#Stepwise inversion method to profile near-borehole formation velocities

The radial heterogeneity of near-wellbore formation, usually manifested as the variations of formation wave velocities in radial position, is encountered in petroleum exploration and production. Mapping radial variations of formation velocities is significant in identifying invaded zones and determining rock properties, which are valuable for engineering measures.

Inversion methodologies are the main methods to determine radial wave velocity profiles.

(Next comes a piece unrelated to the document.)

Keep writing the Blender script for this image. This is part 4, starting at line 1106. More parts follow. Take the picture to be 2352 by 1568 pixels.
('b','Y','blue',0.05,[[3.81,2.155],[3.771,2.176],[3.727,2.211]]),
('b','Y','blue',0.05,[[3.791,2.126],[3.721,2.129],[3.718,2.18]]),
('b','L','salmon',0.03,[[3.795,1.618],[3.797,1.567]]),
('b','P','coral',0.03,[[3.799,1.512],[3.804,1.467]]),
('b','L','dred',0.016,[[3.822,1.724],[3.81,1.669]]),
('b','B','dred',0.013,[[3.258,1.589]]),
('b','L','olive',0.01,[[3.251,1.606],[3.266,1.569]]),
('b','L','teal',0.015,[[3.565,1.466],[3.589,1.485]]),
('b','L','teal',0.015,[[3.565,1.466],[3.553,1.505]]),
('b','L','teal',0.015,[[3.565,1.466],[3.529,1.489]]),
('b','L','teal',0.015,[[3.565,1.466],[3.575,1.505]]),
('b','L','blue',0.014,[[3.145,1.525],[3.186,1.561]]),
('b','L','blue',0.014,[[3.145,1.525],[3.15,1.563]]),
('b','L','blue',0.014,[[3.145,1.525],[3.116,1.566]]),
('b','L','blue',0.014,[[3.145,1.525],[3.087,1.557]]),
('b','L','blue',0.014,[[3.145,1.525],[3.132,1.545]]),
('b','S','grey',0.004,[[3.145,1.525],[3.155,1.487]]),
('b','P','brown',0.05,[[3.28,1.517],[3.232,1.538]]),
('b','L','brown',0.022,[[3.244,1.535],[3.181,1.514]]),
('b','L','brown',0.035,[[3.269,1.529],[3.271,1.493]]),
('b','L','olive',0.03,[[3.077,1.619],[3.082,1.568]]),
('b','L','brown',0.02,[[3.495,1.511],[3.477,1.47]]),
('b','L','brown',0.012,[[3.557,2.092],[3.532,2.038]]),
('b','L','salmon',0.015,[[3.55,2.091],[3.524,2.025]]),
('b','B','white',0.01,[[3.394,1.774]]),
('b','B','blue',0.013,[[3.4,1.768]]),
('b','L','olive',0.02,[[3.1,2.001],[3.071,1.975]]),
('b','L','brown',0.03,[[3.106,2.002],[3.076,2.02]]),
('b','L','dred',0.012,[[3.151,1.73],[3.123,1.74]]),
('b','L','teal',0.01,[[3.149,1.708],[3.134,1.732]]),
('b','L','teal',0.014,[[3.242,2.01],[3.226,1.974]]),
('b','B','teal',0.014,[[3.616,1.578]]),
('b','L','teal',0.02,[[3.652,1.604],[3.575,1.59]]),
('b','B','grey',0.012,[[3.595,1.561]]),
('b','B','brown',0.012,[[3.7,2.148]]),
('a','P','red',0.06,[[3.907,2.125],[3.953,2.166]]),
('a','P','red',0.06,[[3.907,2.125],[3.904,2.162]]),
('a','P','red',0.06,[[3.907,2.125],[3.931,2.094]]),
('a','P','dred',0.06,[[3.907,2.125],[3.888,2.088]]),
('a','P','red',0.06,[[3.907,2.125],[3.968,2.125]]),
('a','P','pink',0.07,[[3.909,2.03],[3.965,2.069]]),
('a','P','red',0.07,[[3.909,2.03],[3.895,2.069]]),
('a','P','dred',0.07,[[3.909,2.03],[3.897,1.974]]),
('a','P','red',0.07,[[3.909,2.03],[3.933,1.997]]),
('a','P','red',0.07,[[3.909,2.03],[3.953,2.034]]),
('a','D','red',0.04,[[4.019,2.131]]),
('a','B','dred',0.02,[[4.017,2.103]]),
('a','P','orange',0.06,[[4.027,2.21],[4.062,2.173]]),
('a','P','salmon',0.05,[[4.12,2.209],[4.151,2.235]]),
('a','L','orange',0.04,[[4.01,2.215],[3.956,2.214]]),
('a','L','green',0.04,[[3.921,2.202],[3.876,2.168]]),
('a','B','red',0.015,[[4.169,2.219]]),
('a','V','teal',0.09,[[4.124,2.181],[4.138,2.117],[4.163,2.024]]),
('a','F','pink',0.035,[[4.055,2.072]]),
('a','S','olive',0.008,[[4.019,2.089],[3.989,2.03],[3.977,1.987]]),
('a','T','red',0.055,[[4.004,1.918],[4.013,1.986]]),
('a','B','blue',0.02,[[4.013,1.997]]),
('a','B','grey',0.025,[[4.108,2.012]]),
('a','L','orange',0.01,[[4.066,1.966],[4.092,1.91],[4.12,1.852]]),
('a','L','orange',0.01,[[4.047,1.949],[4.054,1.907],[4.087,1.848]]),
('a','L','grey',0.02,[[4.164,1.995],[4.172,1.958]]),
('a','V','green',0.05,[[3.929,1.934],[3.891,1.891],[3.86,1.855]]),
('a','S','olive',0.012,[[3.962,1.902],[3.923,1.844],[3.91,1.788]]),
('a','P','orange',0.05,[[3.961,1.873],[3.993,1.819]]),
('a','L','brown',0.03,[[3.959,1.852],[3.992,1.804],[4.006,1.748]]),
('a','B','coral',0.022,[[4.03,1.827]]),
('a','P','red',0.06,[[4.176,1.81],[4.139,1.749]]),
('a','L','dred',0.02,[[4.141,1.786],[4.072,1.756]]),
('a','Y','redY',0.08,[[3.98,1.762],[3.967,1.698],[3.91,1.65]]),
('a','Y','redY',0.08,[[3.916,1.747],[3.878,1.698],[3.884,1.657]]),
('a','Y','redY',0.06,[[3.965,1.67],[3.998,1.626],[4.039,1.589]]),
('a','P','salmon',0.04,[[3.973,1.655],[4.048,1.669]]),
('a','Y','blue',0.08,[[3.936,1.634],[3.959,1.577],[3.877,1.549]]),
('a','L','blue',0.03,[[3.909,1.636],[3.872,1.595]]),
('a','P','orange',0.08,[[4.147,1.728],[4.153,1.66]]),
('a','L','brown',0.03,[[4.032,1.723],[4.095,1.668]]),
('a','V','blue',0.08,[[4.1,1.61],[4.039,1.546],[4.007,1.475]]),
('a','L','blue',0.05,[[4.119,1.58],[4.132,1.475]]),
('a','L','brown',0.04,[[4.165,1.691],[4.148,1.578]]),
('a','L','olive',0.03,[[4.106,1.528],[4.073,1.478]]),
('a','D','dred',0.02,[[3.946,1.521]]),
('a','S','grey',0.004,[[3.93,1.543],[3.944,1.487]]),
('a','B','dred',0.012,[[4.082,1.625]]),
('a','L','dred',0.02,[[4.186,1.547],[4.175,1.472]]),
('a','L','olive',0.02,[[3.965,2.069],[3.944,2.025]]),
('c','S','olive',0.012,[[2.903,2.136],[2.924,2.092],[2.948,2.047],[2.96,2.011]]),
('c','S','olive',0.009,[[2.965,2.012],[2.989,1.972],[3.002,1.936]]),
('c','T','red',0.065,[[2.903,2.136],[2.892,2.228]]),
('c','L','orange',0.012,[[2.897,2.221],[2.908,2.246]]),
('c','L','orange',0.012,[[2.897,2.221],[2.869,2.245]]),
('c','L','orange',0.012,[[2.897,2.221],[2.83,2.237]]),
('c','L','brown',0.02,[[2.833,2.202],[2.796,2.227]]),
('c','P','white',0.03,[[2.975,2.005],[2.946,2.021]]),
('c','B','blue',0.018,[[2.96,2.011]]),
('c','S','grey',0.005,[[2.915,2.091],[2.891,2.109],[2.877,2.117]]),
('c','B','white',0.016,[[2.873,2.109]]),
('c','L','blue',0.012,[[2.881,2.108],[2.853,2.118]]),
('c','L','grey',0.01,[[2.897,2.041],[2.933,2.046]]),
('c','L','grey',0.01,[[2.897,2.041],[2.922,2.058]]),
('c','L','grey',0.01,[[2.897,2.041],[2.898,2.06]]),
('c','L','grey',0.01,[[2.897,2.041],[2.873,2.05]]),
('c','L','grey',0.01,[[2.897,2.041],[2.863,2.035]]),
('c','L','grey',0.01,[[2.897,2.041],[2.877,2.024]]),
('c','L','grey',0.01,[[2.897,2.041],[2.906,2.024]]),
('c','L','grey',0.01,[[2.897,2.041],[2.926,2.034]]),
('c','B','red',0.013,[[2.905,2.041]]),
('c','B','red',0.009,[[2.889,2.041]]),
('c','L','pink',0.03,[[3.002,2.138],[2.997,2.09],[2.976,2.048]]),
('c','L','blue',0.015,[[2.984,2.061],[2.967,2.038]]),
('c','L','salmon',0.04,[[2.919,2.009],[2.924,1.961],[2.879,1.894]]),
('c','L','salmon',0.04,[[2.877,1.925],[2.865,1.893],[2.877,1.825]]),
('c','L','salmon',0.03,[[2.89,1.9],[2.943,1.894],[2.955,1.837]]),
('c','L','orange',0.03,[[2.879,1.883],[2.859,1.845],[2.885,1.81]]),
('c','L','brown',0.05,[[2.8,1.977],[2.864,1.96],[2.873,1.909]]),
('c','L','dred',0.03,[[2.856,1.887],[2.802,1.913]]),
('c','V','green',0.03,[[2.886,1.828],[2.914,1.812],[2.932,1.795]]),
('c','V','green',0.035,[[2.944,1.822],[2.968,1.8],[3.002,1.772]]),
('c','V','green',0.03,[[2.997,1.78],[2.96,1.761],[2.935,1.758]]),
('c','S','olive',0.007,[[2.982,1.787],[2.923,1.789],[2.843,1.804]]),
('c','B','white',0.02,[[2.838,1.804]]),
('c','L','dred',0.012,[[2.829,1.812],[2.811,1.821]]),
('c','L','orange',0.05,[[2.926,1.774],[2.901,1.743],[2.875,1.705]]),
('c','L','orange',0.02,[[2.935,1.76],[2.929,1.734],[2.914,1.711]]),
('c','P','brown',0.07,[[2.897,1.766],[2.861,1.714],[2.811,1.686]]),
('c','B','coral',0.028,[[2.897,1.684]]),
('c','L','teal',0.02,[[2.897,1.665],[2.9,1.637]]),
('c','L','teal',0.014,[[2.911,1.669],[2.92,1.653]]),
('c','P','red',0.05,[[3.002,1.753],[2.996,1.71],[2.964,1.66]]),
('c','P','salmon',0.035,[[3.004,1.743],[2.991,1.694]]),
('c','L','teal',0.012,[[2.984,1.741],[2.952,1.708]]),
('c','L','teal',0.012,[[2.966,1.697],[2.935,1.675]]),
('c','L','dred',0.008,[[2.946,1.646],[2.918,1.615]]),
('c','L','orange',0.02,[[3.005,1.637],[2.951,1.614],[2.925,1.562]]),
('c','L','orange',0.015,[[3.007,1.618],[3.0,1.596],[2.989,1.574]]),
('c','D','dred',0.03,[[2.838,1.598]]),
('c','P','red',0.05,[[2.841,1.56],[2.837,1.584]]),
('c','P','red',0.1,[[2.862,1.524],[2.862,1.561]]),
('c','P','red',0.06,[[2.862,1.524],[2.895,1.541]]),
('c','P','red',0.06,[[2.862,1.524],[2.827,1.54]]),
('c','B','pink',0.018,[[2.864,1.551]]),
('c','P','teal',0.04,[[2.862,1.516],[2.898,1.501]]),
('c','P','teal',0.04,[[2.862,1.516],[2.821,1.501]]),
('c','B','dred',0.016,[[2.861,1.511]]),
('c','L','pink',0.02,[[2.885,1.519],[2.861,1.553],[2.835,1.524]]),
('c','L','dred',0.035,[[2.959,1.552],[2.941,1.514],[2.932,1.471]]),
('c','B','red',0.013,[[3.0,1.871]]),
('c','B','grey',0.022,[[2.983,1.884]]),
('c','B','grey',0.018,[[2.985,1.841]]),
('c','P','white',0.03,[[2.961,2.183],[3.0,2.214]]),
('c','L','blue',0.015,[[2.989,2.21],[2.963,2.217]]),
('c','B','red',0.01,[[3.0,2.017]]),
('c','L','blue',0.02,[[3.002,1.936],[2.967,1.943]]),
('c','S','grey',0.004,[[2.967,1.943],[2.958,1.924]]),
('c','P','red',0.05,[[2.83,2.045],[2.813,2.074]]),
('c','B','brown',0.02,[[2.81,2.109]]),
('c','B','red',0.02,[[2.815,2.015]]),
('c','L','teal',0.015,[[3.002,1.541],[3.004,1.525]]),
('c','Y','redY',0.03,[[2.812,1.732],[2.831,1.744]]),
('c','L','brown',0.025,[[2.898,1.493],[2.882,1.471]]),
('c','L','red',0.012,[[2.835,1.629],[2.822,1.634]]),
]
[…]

For monopole acoustic well logging, the calculation on arrival time of the waves is required in profiling the P-wave velocity, which is unstable and inaccurate in processing field data with noise.

Recently, researchers from the Institute of Acoustics of the Chinese Academy of Sciences (IACAS) proposed a stepwise inversion method based on monopole acoustic well logging data to radially profile the near-borehole formation velocities.

The inversion method did not require calculation on the arrival time of waves, thus mitigating the inaccuracy in processing field data with noises. In addition to profiling formation P-wave velocity, the proposed methodology also could be applied in mapping formation S-wave velocity.

Instead of inverting the formation velocity variation and its corresponding radial position simultaneously as traditional methods do, the researchers divided the inversion procedure into two steps: extracting the velocity array by semblance processing of contiguous receiver pairs of acoustic array data, and then getting the thickness of the layer (radial position) based on ray theory.

The inversion results from Step 1 could be used to guide the operation and decide whether Step 2 was necessary.

The modeling-based inversion results and the application to field data indicated the efficiency and accuracy of the stepwise inversion method. With its fast speed and stability in calculation, this work could provide real-time data processing results in the oilfield.

The research, published in the Journal of Petroleum Science and Engineering, was supported by the National Natural Science Foundation of China.